A Cumberland County policeman's bill is typically $400 a month. It skyrocketed to $1,200 in February.

"I was in shock," he said. "My wife cried for a day. There's no way we can afford that."

Early on, the PUC got wind that prices on the spot market were soaring and did issue a news release warning variable-rate customers about the coming spike. But it also reiterated that customers needed to do their homework before signing variable-rate contracts.

"Because it is variable, that means it can change at any time," PUC spokeswoman Jennifer Kocher explained as the first complaints trickled in.

The PUC also repeatedly stressed it can only do so much legally and it's helpless when it comes to electric bills.

"We do not control competitive pricing. That is not an area where the commission has regulatory responsibility or authority," PUC vice chairman John Coleman said as complaint calls continued to mount.

And the complaints from customers who felt ripped off kept coming; thousands upon thousands of them. Lawmakers got them, too, and they made their displeasure known to the PUC in a series of public hearings.

"These people are sharks in the state of Pennsylvania," screamed Rep. Scott Conklin (D-Centre).

"We've got to do something," insisted Rep. Bob Godshall (R-Montgomery).

The PUC's public tone changed dramatically."We feel their pain," PUC Chairman Robert Powelson said at a public hearing to customers who got stung. "We recognize we have to do more."

And the PUC did more, and, by government agency standards, did it quickly.

It changed PaPowerSwitch.com, its website, by color coding fixed-rate and variable-rate offerings so customers could clearly see the difference as they shopped.

It ordered all variable-rate contracts to be plainly worded, with no important terms and conditions hidden in the fine-print.

It's proposed, to the chagrin of electric companies, that customers be able to switch out of what they deem as bad contracts in three-to-five days instead of the current 30-day switching period.

It's also investigating companies' marketing practices and talking tough if it finds egregious wrongdoing.

"We will revoke a license," Powelson has promised repeatedly in the past two months, though there has been no disciplinary actions to date against electric suppliers.

There have also been apologies in the PUC's public meetings.

"We can share some of the blame and we're trying to fix some things that perhaps should have been done earlier," Commissioner Jim Cawley conceded.

"My joke is that PUC stands for protecting utilities from consumers," laughed Dave DeKok, a reporter who covered the PUC during the deregulation years for the Harrisburg Patriot-News.

"If you look at why the PUC was established back in the 1930's, it was to protect consumers from rapacious monopoly electric companies that were very bad actors," DeKok said.

DeKok concedes the PUC reacted quickly and properly to spiking electric bills this winter, but says in general its attitude is hands-off, which can lead to customers getting ripped off.

"The PUC might say, 'we no longer have the authority to do what you want us to do.' If that's true, then the legislature needs to come in and fix it so they can go after these guys," he said.

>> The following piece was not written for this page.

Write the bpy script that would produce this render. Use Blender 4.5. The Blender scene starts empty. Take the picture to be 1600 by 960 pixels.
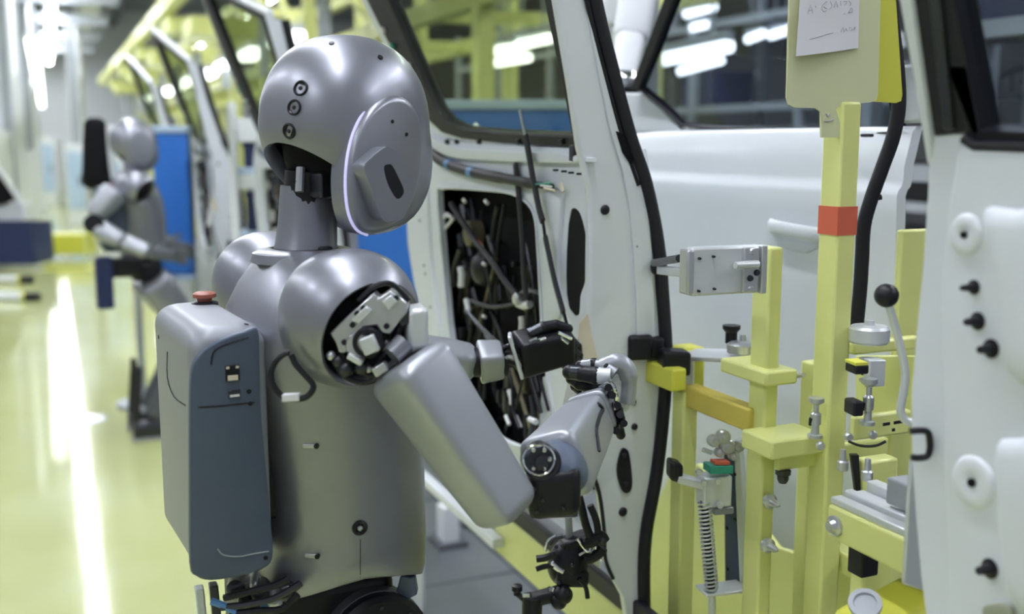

But that's a legislative debate. The fact is, the PUC is legally limited in what it can do.

Schnierle suspects that's intentional; that utilities successfully lobbied to have the PUC's powers reduced during the rewrite of the law for electric de-regulation.

"I think they (PUC) don't advocate enough for the average consumer, but I don't think there's anything they can do under the law right now that they're not doing," he said.

Witmer admits it's a difficult balancing act of often competing interests.

"We walk a very tight rope," she said. "We walk down the middle of the line. Our best day is when generally both sides are unhappy with us."

DeKok is unhappy with that answer and he reminds the PUC about the first word in its name.

"I don't think they ever figured out that protecting the public is what the public thought they were there for," he said.